The potent discourse positions (from Vitruvius to Koolhaas) are explored as a comparative discipline, i.e. with regard to their respective technical, political, economic and religious context. Also to be dealt with is the respective state-of-the-art knowledge in mathematics, philosophy and science, whose profiles are set against each other. The training and study course in the Section treats knowledge as an asset in a dual sense: as a general “treasure” that is circulated abroad, but which has to be accessed and evaluated (both singly and collectively). The value and the ways of dealing with knowledge are a continual imperative for each generation anew. Cultivating them forms the basis of society.

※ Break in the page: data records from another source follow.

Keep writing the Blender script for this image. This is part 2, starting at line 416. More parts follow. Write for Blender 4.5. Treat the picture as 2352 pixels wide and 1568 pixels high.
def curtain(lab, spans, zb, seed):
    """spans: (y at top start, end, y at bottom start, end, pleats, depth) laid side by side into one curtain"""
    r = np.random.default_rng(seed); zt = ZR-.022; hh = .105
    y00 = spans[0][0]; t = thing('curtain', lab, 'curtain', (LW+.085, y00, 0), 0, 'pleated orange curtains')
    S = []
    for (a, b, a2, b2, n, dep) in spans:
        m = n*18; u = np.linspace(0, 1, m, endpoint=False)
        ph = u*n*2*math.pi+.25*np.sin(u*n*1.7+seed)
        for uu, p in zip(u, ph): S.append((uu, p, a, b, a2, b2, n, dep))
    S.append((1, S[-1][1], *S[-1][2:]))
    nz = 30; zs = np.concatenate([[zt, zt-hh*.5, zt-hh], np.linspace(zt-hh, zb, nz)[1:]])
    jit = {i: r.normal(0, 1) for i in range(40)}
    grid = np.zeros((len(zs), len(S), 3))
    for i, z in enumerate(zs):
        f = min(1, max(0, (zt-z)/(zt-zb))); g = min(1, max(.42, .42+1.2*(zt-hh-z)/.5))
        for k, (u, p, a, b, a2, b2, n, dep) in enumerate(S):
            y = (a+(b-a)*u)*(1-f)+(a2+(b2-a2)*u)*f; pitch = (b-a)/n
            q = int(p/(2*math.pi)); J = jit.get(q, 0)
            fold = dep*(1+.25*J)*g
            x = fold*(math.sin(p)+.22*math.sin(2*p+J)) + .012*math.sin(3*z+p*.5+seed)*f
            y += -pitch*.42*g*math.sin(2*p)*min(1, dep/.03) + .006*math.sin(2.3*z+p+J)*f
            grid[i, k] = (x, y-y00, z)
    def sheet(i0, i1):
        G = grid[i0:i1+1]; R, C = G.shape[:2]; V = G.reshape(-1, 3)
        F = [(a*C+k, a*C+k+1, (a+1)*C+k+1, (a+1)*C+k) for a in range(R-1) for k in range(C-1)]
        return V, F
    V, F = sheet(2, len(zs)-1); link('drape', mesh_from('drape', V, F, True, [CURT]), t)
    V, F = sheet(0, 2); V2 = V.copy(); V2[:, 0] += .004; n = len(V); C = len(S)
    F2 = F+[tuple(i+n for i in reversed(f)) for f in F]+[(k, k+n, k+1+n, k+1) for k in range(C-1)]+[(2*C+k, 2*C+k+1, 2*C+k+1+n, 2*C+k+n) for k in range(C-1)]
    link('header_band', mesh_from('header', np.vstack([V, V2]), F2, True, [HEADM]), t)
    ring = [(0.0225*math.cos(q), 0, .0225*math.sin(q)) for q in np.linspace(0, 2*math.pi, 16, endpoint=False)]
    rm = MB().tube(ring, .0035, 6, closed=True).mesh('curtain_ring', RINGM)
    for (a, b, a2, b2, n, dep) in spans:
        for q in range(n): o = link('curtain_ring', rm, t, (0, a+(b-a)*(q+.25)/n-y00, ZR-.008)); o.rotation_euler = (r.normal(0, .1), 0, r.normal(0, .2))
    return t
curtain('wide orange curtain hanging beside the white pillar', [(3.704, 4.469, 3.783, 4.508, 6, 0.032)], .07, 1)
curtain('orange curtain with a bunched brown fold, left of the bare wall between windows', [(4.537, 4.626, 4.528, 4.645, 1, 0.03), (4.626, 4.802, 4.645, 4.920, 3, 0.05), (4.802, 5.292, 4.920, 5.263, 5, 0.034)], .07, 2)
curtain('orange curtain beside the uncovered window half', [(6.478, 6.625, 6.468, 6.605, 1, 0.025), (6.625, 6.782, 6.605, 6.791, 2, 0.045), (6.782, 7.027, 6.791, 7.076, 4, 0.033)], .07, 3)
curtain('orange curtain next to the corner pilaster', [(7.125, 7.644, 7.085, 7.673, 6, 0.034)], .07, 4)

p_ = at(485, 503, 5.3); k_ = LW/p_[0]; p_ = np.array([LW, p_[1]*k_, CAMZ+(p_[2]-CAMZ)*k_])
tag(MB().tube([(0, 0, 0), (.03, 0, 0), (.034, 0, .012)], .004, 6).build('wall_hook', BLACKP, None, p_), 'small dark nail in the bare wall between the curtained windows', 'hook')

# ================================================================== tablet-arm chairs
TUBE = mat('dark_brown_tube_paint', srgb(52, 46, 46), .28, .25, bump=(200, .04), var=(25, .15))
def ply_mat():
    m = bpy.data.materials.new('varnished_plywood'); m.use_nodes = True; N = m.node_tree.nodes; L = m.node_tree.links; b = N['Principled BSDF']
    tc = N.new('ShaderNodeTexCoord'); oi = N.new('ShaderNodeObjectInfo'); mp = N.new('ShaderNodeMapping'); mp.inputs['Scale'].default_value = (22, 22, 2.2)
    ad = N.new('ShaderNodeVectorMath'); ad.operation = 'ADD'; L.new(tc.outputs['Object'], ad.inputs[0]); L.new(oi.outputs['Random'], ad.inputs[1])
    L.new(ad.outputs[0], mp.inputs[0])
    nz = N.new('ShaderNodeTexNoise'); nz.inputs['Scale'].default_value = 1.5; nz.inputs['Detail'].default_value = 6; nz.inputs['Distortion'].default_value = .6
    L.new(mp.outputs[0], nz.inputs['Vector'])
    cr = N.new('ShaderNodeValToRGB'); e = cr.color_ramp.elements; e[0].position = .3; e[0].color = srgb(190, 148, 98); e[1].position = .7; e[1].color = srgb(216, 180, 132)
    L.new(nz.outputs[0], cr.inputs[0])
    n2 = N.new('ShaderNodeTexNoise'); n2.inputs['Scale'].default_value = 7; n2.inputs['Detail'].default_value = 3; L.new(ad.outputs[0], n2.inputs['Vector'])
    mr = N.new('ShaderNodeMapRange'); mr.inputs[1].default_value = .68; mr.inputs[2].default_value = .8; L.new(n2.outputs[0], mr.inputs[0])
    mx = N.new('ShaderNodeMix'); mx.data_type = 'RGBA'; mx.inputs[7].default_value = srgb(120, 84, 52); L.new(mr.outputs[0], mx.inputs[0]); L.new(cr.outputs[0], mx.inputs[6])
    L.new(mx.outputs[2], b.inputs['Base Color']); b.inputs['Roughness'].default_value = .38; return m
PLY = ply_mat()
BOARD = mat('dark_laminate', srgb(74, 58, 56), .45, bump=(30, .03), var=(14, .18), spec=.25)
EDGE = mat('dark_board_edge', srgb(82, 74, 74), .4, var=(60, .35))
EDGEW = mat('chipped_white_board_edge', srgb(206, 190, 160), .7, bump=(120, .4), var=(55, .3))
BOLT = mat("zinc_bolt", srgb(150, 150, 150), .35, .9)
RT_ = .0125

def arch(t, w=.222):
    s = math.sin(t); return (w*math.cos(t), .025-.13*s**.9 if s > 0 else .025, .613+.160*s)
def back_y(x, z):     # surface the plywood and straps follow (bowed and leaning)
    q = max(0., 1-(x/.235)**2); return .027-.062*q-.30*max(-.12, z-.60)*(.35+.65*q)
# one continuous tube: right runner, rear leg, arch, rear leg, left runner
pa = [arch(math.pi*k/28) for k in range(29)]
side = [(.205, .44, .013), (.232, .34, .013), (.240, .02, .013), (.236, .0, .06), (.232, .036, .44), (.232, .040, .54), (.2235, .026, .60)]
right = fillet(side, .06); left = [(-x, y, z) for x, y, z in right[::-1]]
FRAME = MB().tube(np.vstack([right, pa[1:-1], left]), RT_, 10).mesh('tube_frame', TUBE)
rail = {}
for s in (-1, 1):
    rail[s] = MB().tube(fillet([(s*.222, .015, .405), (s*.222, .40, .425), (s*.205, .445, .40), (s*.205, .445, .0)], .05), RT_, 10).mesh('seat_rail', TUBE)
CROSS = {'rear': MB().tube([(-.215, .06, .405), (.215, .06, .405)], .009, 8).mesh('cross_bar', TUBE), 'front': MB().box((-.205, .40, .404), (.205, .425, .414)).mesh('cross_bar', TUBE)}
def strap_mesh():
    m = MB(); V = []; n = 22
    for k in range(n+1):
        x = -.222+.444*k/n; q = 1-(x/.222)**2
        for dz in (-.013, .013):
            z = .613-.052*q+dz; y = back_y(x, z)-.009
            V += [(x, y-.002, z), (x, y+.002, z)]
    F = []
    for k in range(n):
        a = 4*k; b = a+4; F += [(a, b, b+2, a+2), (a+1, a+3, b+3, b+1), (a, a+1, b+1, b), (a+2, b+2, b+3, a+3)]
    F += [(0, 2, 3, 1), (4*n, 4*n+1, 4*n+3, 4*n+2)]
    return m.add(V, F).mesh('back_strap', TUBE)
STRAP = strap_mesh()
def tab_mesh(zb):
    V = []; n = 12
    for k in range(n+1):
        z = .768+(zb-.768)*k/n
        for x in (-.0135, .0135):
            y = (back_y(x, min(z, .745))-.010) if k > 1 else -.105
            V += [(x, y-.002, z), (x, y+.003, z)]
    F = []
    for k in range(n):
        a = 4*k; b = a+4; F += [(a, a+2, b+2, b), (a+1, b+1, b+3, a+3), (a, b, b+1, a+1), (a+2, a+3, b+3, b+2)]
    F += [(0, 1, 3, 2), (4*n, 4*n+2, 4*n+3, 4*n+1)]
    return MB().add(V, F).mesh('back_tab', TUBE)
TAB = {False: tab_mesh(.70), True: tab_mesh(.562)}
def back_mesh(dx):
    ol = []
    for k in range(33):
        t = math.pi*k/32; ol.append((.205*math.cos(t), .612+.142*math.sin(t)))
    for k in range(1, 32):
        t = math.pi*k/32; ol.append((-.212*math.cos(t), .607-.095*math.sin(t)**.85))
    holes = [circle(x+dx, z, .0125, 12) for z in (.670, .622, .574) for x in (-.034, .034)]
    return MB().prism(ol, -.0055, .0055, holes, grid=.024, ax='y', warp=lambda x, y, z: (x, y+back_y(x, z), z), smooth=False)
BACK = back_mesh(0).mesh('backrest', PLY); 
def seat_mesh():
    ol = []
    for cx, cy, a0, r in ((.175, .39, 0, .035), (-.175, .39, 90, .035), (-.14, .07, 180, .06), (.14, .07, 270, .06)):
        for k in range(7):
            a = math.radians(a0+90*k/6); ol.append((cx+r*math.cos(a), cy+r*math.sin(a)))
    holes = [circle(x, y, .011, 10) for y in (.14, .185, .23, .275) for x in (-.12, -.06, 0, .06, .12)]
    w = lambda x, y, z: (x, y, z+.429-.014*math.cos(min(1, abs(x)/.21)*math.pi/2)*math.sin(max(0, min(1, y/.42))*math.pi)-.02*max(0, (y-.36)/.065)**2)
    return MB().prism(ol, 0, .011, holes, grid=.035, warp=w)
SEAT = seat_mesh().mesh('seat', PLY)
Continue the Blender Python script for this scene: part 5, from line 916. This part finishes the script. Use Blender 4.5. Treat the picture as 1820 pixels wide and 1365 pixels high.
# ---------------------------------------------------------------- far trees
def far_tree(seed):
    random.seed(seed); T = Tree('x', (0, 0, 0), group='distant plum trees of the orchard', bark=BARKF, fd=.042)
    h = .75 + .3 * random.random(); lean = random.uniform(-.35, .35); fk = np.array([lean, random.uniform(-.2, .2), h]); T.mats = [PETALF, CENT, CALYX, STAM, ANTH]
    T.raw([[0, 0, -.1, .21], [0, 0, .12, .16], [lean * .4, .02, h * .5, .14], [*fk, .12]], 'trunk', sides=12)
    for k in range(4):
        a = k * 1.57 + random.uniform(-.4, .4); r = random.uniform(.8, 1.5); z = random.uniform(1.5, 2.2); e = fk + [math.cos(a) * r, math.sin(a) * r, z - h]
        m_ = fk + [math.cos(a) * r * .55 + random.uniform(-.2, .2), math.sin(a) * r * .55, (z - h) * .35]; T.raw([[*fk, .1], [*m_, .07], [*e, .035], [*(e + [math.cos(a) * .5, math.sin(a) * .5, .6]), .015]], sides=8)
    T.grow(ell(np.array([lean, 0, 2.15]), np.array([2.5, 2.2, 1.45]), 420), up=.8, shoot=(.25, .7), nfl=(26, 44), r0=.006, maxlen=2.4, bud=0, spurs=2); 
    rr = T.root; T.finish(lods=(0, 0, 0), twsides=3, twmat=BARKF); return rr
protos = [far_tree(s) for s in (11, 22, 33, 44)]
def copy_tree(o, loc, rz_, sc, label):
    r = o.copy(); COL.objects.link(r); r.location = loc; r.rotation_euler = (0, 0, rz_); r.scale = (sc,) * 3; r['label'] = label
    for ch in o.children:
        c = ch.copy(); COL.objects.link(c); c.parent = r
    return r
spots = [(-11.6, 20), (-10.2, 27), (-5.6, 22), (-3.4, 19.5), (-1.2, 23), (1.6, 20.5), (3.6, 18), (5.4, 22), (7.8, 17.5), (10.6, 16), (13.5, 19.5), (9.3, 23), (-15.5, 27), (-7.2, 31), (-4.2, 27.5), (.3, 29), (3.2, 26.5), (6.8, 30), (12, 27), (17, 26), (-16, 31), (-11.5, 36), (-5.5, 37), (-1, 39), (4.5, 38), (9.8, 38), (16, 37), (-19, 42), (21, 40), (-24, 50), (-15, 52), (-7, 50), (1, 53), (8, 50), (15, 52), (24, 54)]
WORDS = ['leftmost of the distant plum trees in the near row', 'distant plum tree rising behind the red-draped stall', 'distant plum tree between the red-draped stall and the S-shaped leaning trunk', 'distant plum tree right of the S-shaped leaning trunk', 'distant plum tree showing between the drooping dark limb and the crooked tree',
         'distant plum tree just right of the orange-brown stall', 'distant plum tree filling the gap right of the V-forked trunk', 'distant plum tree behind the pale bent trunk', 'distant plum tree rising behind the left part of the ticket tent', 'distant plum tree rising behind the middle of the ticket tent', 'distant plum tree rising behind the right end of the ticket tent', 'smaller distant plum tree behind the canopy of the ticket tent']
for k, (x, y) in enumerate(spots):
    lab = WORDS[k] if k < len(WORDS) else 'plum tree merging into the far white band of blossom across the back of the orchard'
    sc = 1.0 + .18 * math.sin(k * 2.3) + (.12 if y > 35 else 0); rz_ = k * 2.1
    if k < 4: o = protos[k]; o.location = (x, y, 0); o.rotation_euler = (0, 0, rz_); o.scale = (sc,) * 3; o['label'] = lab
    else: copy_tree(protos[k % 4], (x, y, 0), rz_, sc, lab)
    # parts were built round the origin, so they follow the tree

The scientific qualification of the students will impart to them a way of handling architectural knowledge that is linked to the humanist tradition and yet always launches out from the great challenges of the present. Such a treatment takes shape through specialist knowledge itself in the narrow sense, but also through the natural and cultural sciences in the larger societal context. Especially important today in the transition from the so-called industrial society to an information- or knowledge-based society is to develop an awareness of and acquaintance with the forms of production, expression and communication of the media, and also their causal relations. In order to discuss existent and new knowledge and a sustainable treatment of it, an explicit tackling of the theme of technology and its prerequisites is indispensable. In doing so, we mustn’t simply project the conventional logics of progress into the time dimension, but dissolve them diachronically and scrutinise them in their spectral dimension.
Bearing this mind, key themes we would see as important in a the Centre of architecture theory and the philosophy of technology are for instance:
- Time and Space
- Material and Technology
- Religion and Ethics
- Crafts and the Arts
- Science and Method
- Rules and Laws
- Nature and Humanism
- Authorship and Responsibility
- Individuality and Identity
The core of our understanding of study and research centres on exploring these themes in an architecturally critical way, in other words in their constantly changing and developing conditions of the possibility and also of the formulation of necessity; furthermore, learning in open interaction to read, write, understand and rate them in their respective roles and characterisations.